§ **WRITTEN PROBLEM**: Extract the run of lines that starts at the top of the records below and ends at the line with "folded('folded_trousers', (.02, (ya", keeping both ends and excluding pictures.

** Begin **

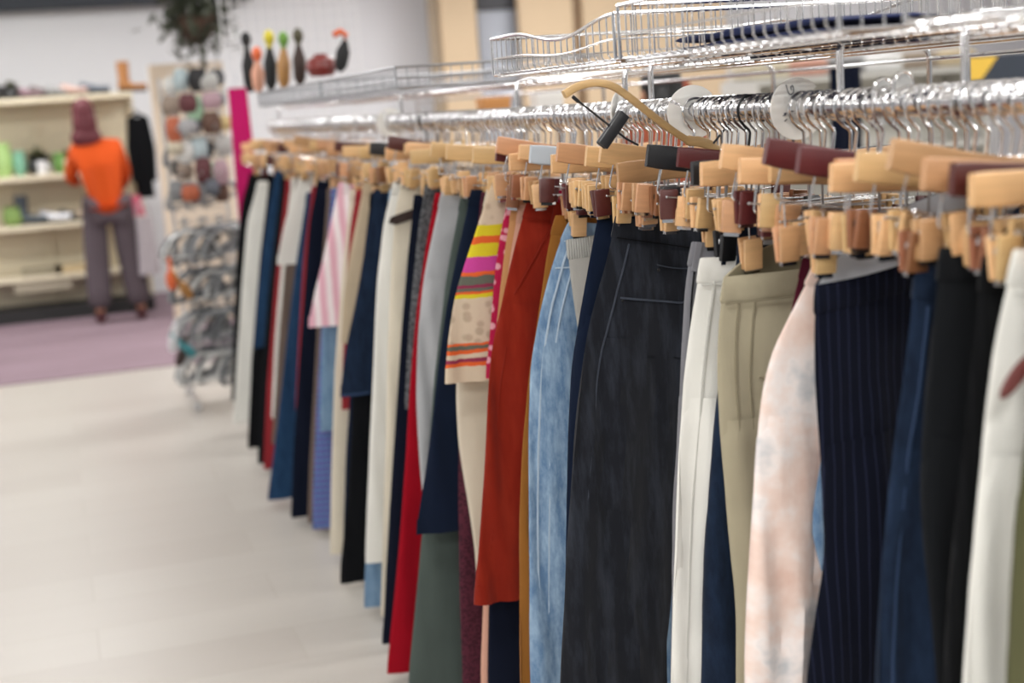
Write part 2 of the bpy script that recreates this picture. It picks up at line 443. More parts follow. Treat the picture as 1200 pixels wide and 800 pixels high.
# folded navy cloth in the basket
def folded(name, c, size, layers, mat, label, cat, rz=0):
    root = empty(name, c, rz, label, cat)
    for k in range(layers):
        m = MB(); L, W, H = size[0], size[1], size[2] / layers
        zc = H * (k + .5); rows = []
        for i in range(25):
            x = -L / 2 + L * i / 24; ex = min(1, sqrt(max(0.02, 1 - (abs(2 * x / L)) ** 8)))
            row = []
            for j in range(20):
                a = 2 * pi * j / 20; ca, sa = cos(a), sin(a)
                yv = W / 2 * (abs(ca) ** .35) * (1 if ca > 0 else -1); zv = H * .52 * (abs(sa) ** .6) * (1 if sa > 0 else -1) * ex
                nz = noise.noise(Vector((x * 7, yv * 7, k * 3))) * .006
                row.append((x, yv * (.97 + .03 * ex) , max(0.0005, zc + zv + nz * (1 if zv > 0 else .2))))
            rows.append(row)
        b = m.grid(rows, True); m.face([b + j for j in range(20)][::-1]); e = b + 24 * 20; m.face([e + j for j in range(20)])
        m.build('fold', mat, root, uvf=lambda co: (co.x, co.y))
    return root
NAVYC = cloth('navy_jersey', '1b2448')
pm = (atx(815, 50, -.05), atx(975, 45, -.05))
ya, yb = sorted((pm[0].y, pm[1].y))
folded('folded_trousers', (.02, (ya + yb) / 2, EH + .063), (yb - ya + .06, .2, .032), 2, NAVYC, 'folded navy trousers lying in the straight-sided wire basket', 'folded trousers', pi / 2)

# ------------------------------------------------------------------ hangers
BARZ = -.078      # bar top centre below the rail
def hook_mesh(r=.0265, wr=.0028, name='hook'):
    m = MB(); cz = .019 - r + wr * 2
    pts = []
    for i in range(23):
        a = radians(-35 + 235 * i / 22 + 0)      # from open end over the top to the lower side
        pts.append((r * cos(a), 0, cz + r * sin(a)))
    # blend to the stem
    pts += [(-r * .80, 0, cz - r * .72), (-r * .42, 0, cz - r * 1.08), (-r * .1, 0, cz - r * 1.3), (0, 0, cz - r * 1.5), (0, 0, BARZ - .008)]
    m.tube(pts, wr, 8, up=Vector((0, 1, 0)))
    m.ball(pts[0], wr * 1.6, 6)
    m.lathe([(.0045, BARZ - .004), (.0045, BARZ + .004), (.003, BARZ + .007)], seg=12)
    return m
HOOK = hook_mesh().mesh('hook', CHROME)
HOOKB = hook_mesh(.0265, .0026).mesh('hook', BLACKM)
def bar_mesh(half, h, th, arch, mat, name='wooden_bar'):
    m = MB(); pts = []; sc = []; n = 17
    for i in range(n):
        x = -half + 2 * half * i / (n - 1); f = x / half
        pts.append((x, 0, BARZ - arch * f * f - h / 2)); s = 1.0 if abs(f) < .97 else .93
        sc.append((s, s + .18 * max(0, 1 - abs(f) * 3)))
    r = .0035; a, b = th / 2, h / 2; prof = []
    for cx, cy, a0 in ((a - r, b - r, 0), (-a + r, b - r, 90), (-a + r, -b + r, 180), (a - r, -b + r, 270)):
        for q in (0, 30, 60, 90): prof.append((cx + r * cos(radians(a0 + q)), cy + r * sin(radians(a0 + q))))
    m.sweep(pts, prof, scales=sc)
    return m.mesh(name, mat)
HB = .042
BARS = {k: bar_mesh(.19, HB, .013, -.004, mt) for k, mt in (('beech', BEECH), ('reddish', BEECH2), ('maroon', MAHOG), ('black', BLACKW), ('grey', GREYP), ('brown', WALNUT))}
CNAME = {'beech': 'beech wood', 'reddish': 'reddish wood', 'maroon': 'maroon-stained wood', 'black': 'black wooden', 'grey': 'pale grey plastic', 'brown': 'brown wood'}
SHORTB = {k: bar_mesh(.165, HB * .86, .012, -.002, mt) for k, mt in (('beech', BEECH), ('reddish', BEECH2), ('maroon', MAHOG), ('brown', WALNUT))}
RODZ = BARZ - HB - .042
def rod_mesh():
    m = MB(); r = .008; x = .165; zt = BARZ - HB + .004; zb = RODZ
    pts = [(-x + .004, 0, zt), (-x, 0, zb + r)] + [(-x + r - r * cos(a), 0, zb + r - r * sin(a)) for a in (pi / 4, pi / 2)] + \
          [(x - r + r * sin(a), 0, zb + r - r * cos(a)) for a in (0, pi / 4, pi / 2)] + [(x - .004, 0, zt)]
    m.tube(pts, .0017, 8, up=Vector((0, 1, 0))); return m
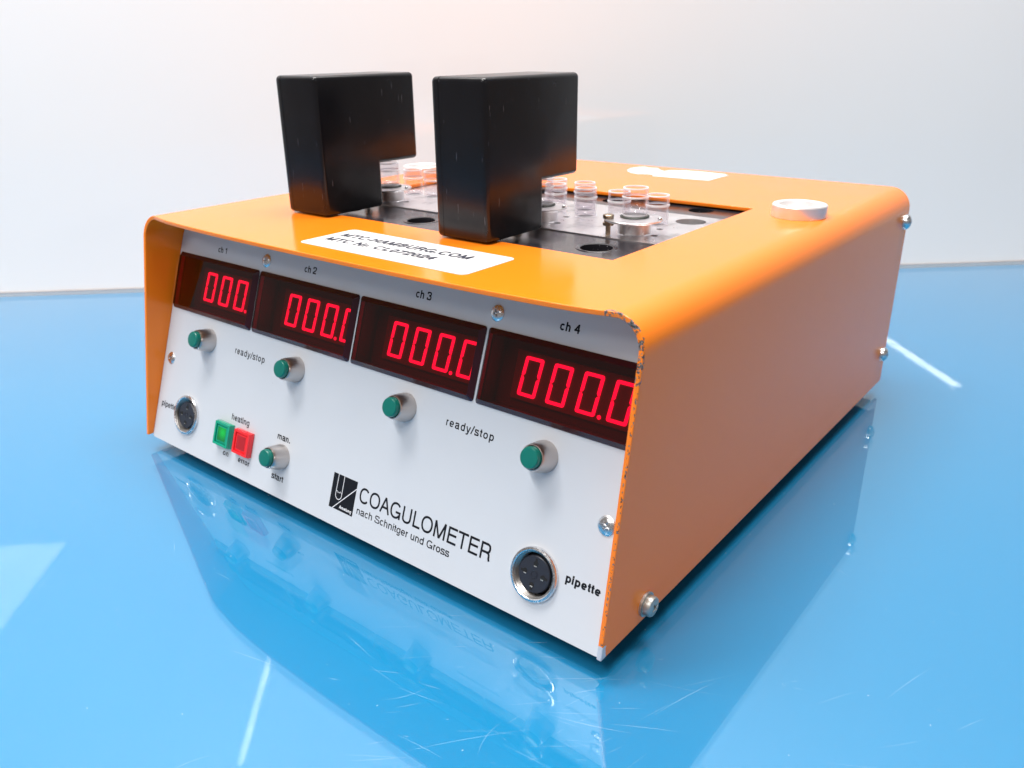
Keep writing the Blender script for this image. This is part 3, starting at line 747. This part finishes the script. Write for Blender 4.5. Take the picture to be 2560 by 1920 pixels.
# ------------------------------------------------------------------ clear cuvettes (loose, so things of their own)
def cuvette_mesh(h, r=5.18):
    P = [(0, 0), (r - .5, 0), (r - .15, .25), (r - .1, 3.0), (r, 3.2), (r, h * .62), (r + .28, h * .64), (r + .28, h * .68), (r, h * .70),
         (r + .05, h - .3), (r - .1, h), (r - .5, h), (r - .6, h - .3), (r - .65, 2.6), (r - 1.3, 1.8), (0, 1.6)]
    return lathe(P, 40, 30, mat="clear_plastic", name="cuvette")
def rim_mesh(h, r):
    a = lathe([(r - .62, h - .05), (r - .58, h + .1), (r - .1, h + .12), (r + .02, h - .05), (r + .02, h - .45), (r - .62, h - .45), (r - .62, h - .05)], 40, 50, mat="cuvette_rim")
    b2 = lathe([(r + .02, h * .63), (r + .36, h * .655), (r + .36, h * .685), (r + .02, h * .71)], 40, 50, mat="cuvette_rim")
    c2 = lathe([(r - .10, .02), (r + .0, .25), (r - .1, .75)], 40, 50, mat="cuvette_rim")
    me = join_meshes("rim", [a, b2, c2], "cuvette_rim"); me.shade_smooth(); return me
rims = {}
c14, c12 = cuvette_mesh(14.3, 5.5), cuvette_mesh(12.6, 5.8)
cl = [
 (RINGS[0], 131.72, c12, "clear cuvette on the metal flange nearest the opening's front right corner"),
 (RINGS[1], 131.72, c12, "clear plastic cuvette on a metal flange, half hidden by the right black block"),
 (RINGS[2], 131.72, c12, "clear plastic cuvette on a metal flange, in the notch of the left black block"),
 (cuv_row[0], 123.55, c14, "rightmost clear plastic cuvette in the metal block, right behind the flange one"),
 (cuv_row[1], 123.55, c14, "clear plastic cuvette in the metal block, overlapped on its right by the flange one"),
 (cuv_row[2], 123.55, c14, "front cuvette of the overlapping pair right of the tall right black block"),
 (cuv_row[3], 123.55, c14, "front clear cuvette close to the lower edge of the right black block's overhang"),
 (cuv_row[4], 123.55, c14, "clear plastic cuvette between the black blocks, cut off by the right block"),
 (cuv_row[5], 123.55, c14, "clear plastic cuvette between the black blocks, in front of the far silver ring"),
 (cuv_row[6], 123.55, c14, "rear cuvette of the overlapping pair right of the tall right black block"),
 (cuv_row[7], 123.55, c14, "rear clear cuvette under the right black block's overhang"),
]
for (x, y), z, me_, lb in cl:
    o = link("cuvette", me_, None, T(x, y, z), label=lb, category="cuvette", group="clear cuvettes standing in the top of the instrument")
    k = me_.name
    if k not in rims: rims[k] = rim_mesh(*((14.3, 5.5) if me_ is c14 else (12.6, 5.8)))
    link("rim", rims[k], o)

# ------------------------------------------------------------------ black L-shaped blocks
def block_mesh(x0, x1, y0, y1, y2, z1, zn):
    # outline in (y, z), relative to the foot's front corner
    o = [(0, 0), (y1 - y0, 0), (y1 - y0, zn), (y2 - y0, zn), (y2 - y0, z1), (0, z1)]
    bmb = bmesh.new(); w = x1 - x0
    A = [bmb.verts.new((0, y, z)) for y, z in o]; B = [bmb.verts.new((w, y, z)) for y, z in o]
    bmb.faces.new(A); bmb.faces.new(B[::-1])
    for k in range(6): k2 = (k + 1) % 6; bmb.faces.new((A[k], B[k], B[k2], A[k2]))
    bmesh.ops.recalc_face_normals(bmb, faces=bmb.faces)
    bmesh.ops.bevel(bmb, geom=[e for e in bmb.edges if not all(abs(v.co.y - (y1 - y0)) < .01 and abs(v.co.z - zn) < .01 for v in e.verts)],
                    offset=2.2, segments=5, profile=.5, affect='EDGES')
    # the moulding joint: a shallow groove round the block near its left face
    for xg in (4.2, 4.45, 4.7):
        bmesh.ops.bisect_plane(bmb, geom=bmb.verts[:] + bmb.edges[:] + bmb.faces[:], plane_co=(xg, 0, 0), plane_no=(1, 0, 0))
    cen = Vector((0, (y1 - y0) / 2, z1 / 2))
    for v in bmb.verts:
        if abs(v.co.x - 4.45) < .01:
            n_ = v.normal.copy(); v.co -= Vector((0, n_.y, n_.z)) * .28
    return bm_mesh("block_shell", bmb, "black_plastic", 30)
for (x0, x1, y0, y1, y2, z1, zn, lb) in (
    (165.4, 195.2, 68.2, 108.0, 135.4, 66.8, 22.0, "tall black plastic L-shaped block nearest the camera, standing behind the paper label"),
    (60.6, 90.9, 67.8, 106.8, 134.0, 66.0, 22.2, "black plastic L-shaped block further left, leaning over the channel 1 side of the opening")):
    o = link("black_block", block_mesh(x0, x1, y0, y1, y2, z1, zn), None, T(x0, y0, 126.4), label=lb, category="cover block",
             group="black L-shaped blocks on the instrument")
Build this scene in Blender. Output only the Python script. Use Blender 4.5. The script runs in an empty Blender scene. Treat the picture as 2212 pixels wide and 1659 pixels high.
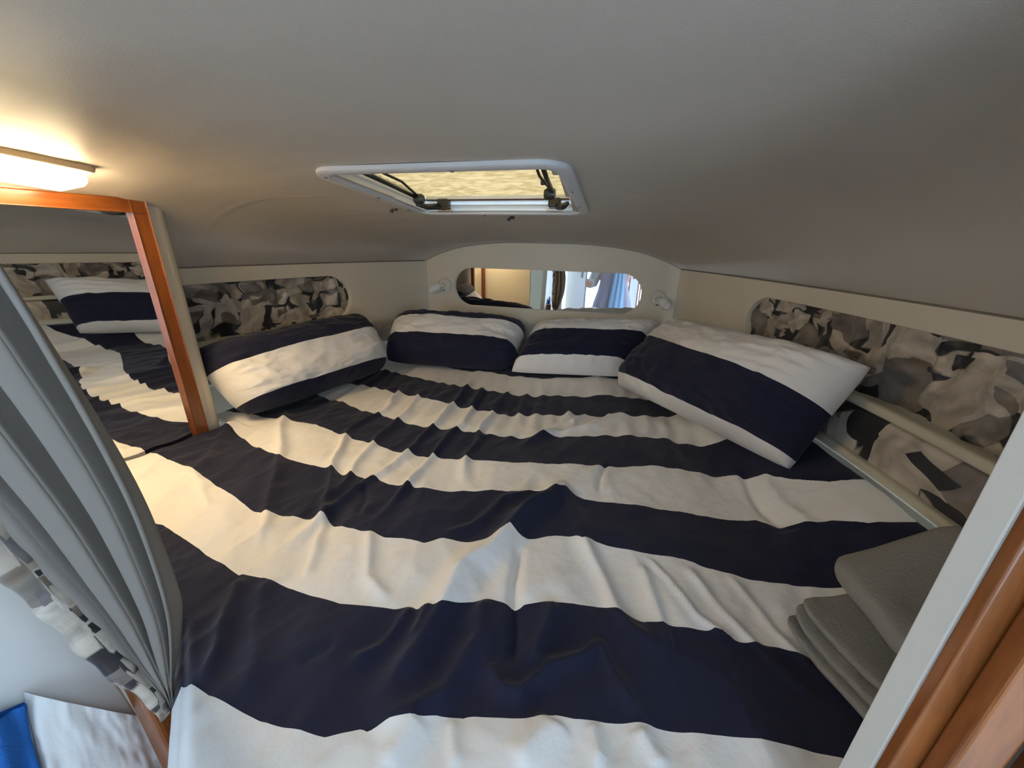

** End **

§ **FINISHED TASK**:
Write part 2 of the bpy script that recreates this picture. It picks up at line 443. More parts follow. Treat the picture as 1200 pixels wide and 800 pixels high.
# folded navy cloth in the basket
def folded(name, c, size, layers, mat, label, cat, rz=0):
    root = empty(name, c, rz, label, cat)
    for k in range(layers):
        m = MB(); L, W, H = size[0], size[1], size[2] / layers
        zc = H * (k + .5); rows = []
        for i in range(25):
            x = -L / 2 + L * i / 24; ex = min(1, sqrt(max(0.02, 1 - (abs(2 * x / L)) ** 8)))
            row = []
            for j in range(20):
                a = 2 * pi * j / 20; ca, sa = cos(a), sin(a)
                yv = W / 2 * (abs(ca) ** .35) * (1 if ca > 0 else -1); zv = H * .52 * (abs(sa) ** .6) * (1 if sa > 0 else -1) * ex
                nz = noise.noise(Vector((x * 7, yv * 7, k * 3))) * .006
                row.append((x, yv * (.97 + .03 * ex) , max(0.0005, zc + zv + nz * (1 if zv > 0 else .2))))
            rows.append(row)
        b = m.grid(rows, True); m.face([b + j for j in range(20)][::-1]); e = b + 24 * 20; m.face([e + j for j in range(20)])
        m.build('fold', mat, root, uvf=lambda co: (co.x, co.y))
    return root
NAVYC = cloth('navy_jersey', '1b2448')
pm = (atx(815, 50, -.05), atx(975, 45, -.05))
ya, yb = sorted((pm[0].y, pm[1].y))
folded('folded_trousers', (.02, (ya + yb) / 2, EH + .063), (yb - ya + .06, .2, .032), 2, NAVYC, 'folded navy trousers lying in the straight-sided wire basket', 'folded trousers', pi / 2)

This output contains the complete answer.